#### STATED PROBLEM:
Repeat the listing below word for word, stopping after the line that contains "scene.camera = cam".

#### DATA EXCERPT:
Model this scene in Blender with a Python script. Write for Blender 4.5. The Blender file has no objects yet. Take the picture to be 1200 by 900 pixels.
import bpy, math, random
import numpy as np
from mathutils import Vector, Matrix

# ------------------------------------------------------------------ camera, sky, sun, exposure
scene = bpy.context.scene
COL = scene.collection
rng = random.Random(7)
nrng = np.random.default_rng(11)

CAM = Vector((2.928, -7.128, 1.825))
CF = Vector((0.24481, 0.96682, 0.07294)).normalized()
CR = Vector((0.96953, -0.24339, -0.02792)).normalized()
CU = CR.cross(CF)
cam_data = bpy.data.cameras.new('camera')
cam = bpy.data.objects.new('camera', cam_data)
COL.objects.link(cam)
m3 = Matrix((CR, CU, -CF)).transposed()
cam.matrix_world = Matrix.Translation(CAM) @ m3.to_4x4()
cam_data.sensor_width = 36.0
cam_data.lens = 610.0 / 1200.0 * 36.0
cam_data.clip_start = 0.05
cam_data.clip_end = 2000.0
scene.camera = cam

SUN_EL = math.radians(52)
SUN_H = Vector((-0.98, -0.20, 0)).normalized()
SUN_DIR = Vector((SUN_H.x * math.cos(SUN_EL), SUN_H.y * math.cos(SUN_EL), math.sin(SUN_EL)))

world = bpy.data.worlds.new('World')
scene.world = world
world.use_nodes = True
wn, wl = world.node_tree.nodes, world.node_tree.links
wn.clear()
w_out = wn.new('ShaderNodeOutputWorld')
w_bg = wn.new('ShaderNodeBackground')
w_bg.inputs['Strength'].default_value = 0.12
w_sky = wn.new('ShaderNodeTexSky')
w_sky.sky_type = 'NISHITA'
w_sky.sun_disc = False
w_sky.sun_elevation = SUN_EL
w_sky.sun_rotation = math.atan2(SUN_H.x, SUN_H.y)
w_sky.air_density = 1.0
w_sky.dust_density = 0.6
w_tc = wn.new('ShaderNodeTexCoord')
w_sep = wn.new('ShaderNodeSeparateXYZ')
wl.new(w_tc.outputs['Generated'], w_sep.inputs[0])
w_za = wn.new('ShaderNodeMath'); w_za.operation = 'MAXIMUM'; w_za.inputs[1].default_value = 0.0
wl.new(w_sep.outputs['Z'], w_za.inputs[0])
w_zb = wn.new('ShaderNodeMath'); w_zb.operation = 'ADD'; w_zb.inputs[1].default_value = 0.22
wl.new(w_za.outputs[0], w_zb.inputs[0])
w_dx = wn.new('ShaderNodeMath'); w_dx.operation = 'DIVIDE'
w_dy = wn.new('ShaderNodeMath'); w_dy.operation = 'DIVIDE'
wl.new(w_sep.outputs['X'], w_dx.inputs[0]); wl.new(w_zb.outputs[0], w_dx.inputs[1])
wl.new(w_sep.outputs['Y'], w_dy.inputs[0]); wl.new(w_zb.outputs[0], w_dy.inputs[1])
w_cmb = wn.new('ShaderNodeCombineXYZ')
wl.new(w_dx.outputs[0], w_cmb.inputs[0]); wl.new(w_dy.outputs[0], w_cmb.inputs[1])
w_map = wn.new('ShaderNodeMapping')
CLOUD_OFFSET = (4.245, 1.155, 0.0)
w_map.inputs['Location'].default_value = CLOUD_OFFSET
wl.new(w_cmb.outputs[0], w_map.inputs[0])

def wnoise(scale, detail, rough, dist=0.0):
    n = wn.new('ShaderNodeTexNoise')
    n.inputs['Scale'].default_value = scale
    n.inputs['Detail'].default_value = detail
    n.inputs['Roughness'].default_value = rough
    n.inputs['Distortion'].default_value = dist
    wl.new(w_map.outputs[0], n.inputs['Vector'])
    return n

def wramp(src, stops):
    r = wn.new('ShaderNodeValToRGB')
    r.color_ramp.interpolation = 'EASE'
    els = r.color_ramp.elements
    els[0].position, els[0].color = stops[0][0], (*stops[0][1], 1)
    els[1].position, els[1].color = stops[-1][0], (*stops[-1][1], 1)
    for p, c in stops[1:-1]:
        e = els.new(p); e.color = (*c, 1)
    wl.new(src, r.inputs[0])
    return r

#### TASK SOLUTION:
Model this scene in Blender with a Python script. Write for Blender 4.5. The Blender file has no objects yet. Take the picture to be 1200 by 900 pixels.
import bpy, math, random
import numpy as np
from mathutils import Vector, Matrix

# ------------------------------------------------------------------ camera, sky, sun, exposure
scene = bpy.context.scene
COL = scene.collection
rng = random.Random(7)
nrng = np.random.default_rng(11)

CAM = Vector((2.928, -7.128, 1.825))
CF = Vector((0.24481, 0.96682, 0.07294)).normalized()
CR = Vector((0.96953, -0.24339, -0.02792)).normalized()
CU = CR.cross(CF)
cam_data = bpy.data.cameras.new('camera')
cam = bpy.data.objects.new('camera', cam_data)
COL.objects.link(cam)
m3 = Matrix((CR, CU, -CF)).transposed()
cam.matrix_world = Matrix.Translation(CAM) @ m3.to_4x4()
cam_data.sensor_width = 36.0
cam_data.lens = 610.0 / 1200.0 * 36.0
cam_data.clip_start = 0.05
cam_data.clip_end = 2000.0
scene.camera = cam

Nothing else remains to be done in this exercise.